The novel's build-up, or complication if we were to turn to Aristotle, is superbly presented. A layered narrative involving various styles, approaches and innumerable characters is solidly constructed. The town is delineated to such a point of clarity that I feel I can make my way through its streets, and the people are so invested in, though of course a fair share of stereotypes are included in their number, that like the town we see them clearly and never really lose track of even the minor players. The novel incorporates an incredible number of sub-genre elements, including serial killers, hallucinogenic experimental drugs, telepathy, doorway mirrors, walking dead, suicidal pets, a haunted house and a big bad monster. These items do not stray, since most are linked to either to our vengeful dragon or DRG-16. Some are hallucinations rendered by one of these evils, and Straub, for the first half of the novel at least, manages to balance each element well. Only when the book delves deeper into its hallucinatory faze do I feel his grasp has slipped.

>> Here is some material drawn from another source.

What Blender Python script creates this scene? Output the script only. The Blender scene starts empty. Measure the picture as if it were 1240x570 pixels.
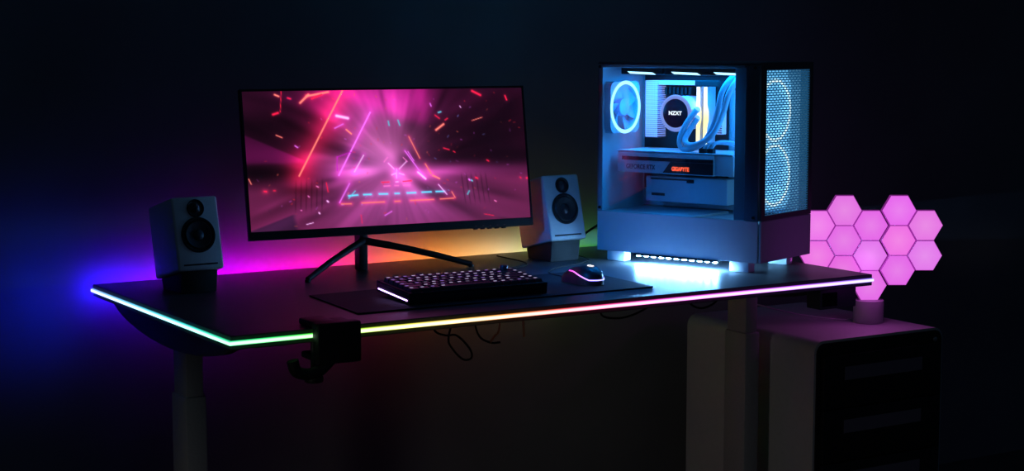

The two elements that weaken the novel are the over-utilized visionary sequences and the elongated climax. Mid-way through the novel, as I was wholly immersed and speeding along, Straub shifts gears and guides us into a traffic jam of fire-bats, walking dead and beached corpses. The supernatural dragon is evoking hallucinations for our four heroes, and this overly-long section contains serious faults. Not only is it overly-long and repetitive in scope, it is unclear why the dragon, knowing who the family descendants are, did not attempt to defeat the four before they managed to unite. Was the dragon not yet strong enough? He seemed strong enough to at least attempt it, since his enemies too were unprepared at that time. This was the dragon's moment of defeat.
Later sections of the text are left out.